Note: Some figures may not add due to rounding.


Conference Call
trivago N.V. will webcast a conference call to discuss second quarter 2017 financial results and certain forward-looking information on Friday, August 4, 2017 at 8:00 a.m. Eastern Time (ET). The webcast will be open to the public and available via http://ir.trivago.com. trivago N.V. expects to maintain access to the webcast on the IR website for at least three months subsequent to the initial broadcast.

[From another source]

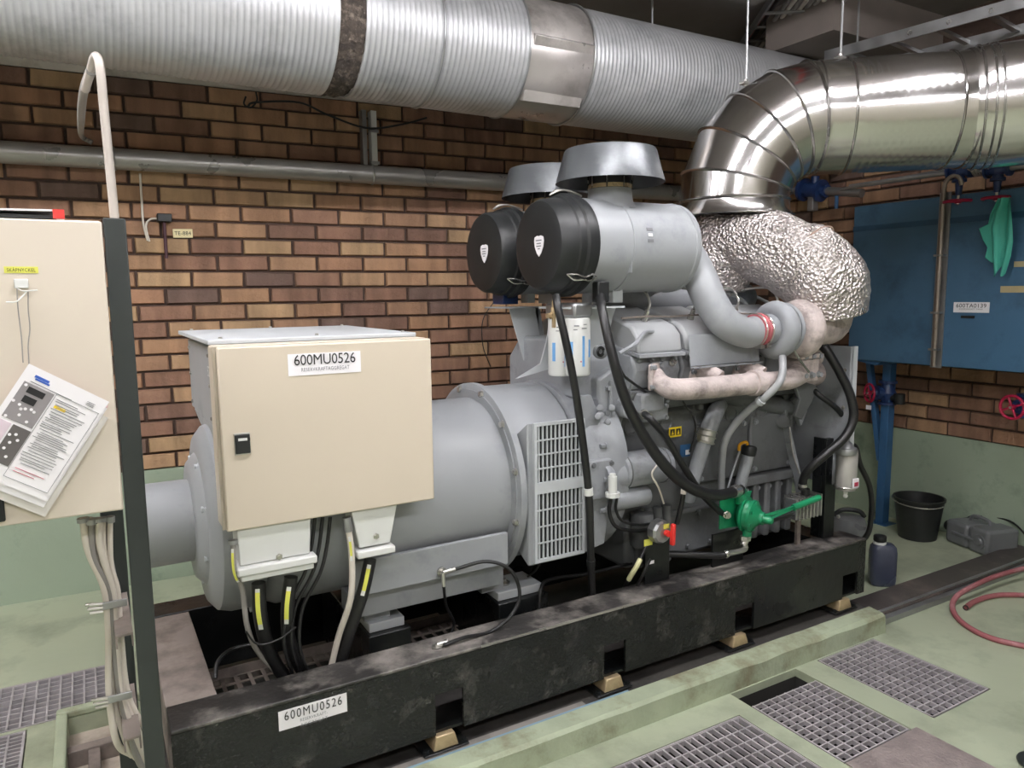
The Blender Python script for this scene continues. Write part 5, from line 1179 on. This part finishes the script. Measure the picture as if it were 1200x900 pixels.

Safe Harbor Statement Under the Private Securities Litigation Reform Act of 1995
This release contains "forward-looking statements" within the meaning of the Private Securities Litigation Reform Act of 1995. These statements are not guarantees of future performance. These forward-looking statements are based on management's expectations as of August 4, 2017 and assumptions which are inherently subject to uncertainties, risks and changes in circumstances that are difficult to predict. The use of words such as "intend" and "expect," among others, generally identify forward-looking statements. However, these words are not the exclusive means of identifying such statements. In addition, any statements that refer to expectations, projections or other characterizations of future events or circumstances are forward-looking statements and may include statements relating to future revenue, expenses, margins, profitability, net income / (loss), earnings per share and other measures of results of operations and the prospects for future growth of trivago N.V.'s business.
Actual results and the timing and outcome of events may differ materially from those expressed or implied in the forward-looking statements for a variety of reasons, including, among others:

  • our ability to effectively manage our growth;
  • global political and economic instability and other events beyond our control;
  • increasing competition and consolidation in our industry;
  • our advertiser concentration;
  • our ability to maintain and increase our brand awareness;
  • our ability to maintain and/or expand relationships with, and develop new relationships with, hotel chains and independent hotels as well as OTAs;
  • our reliance on search engines, which may change their algorithms;
  • our reliance on technology;
  • the effect of the corporate reorganization;
  • our material weakness in our internal control over financial reporting and our ability to establish and maintain an effective system of internal control over financial reporting;
  • our ability to attract, train and retain executives and other qualified employees;
  • our entrepreneurial culture and decentralized decision making;

as well as other risks and uncertainties detailed in our public filings with the SEC, including trivago's annual report on Form 20-F for the year ended December 31, 2016. Except as required by law, we undertake no obligation to update any forward-looking or other statements in this release, whether as a result of new information, future events or otherwise.


About trivago N.V.
trivago N.V. (NASDAQ: TRVG) is a global hotel search platform. Our mission is to "be the traveler's first and independent source of information for finding the ideal hotel at the lowest rate." We are focused on reshaping the way travelers search for and compare hotels, while enabling hotel advertisers to grow their businesses by providing access to a broad audience of travelers via our websites and apps. Our platform allows travelers to make informed decisions by personalizing their hotel search and providing access to a deep supply of hotel information and prices.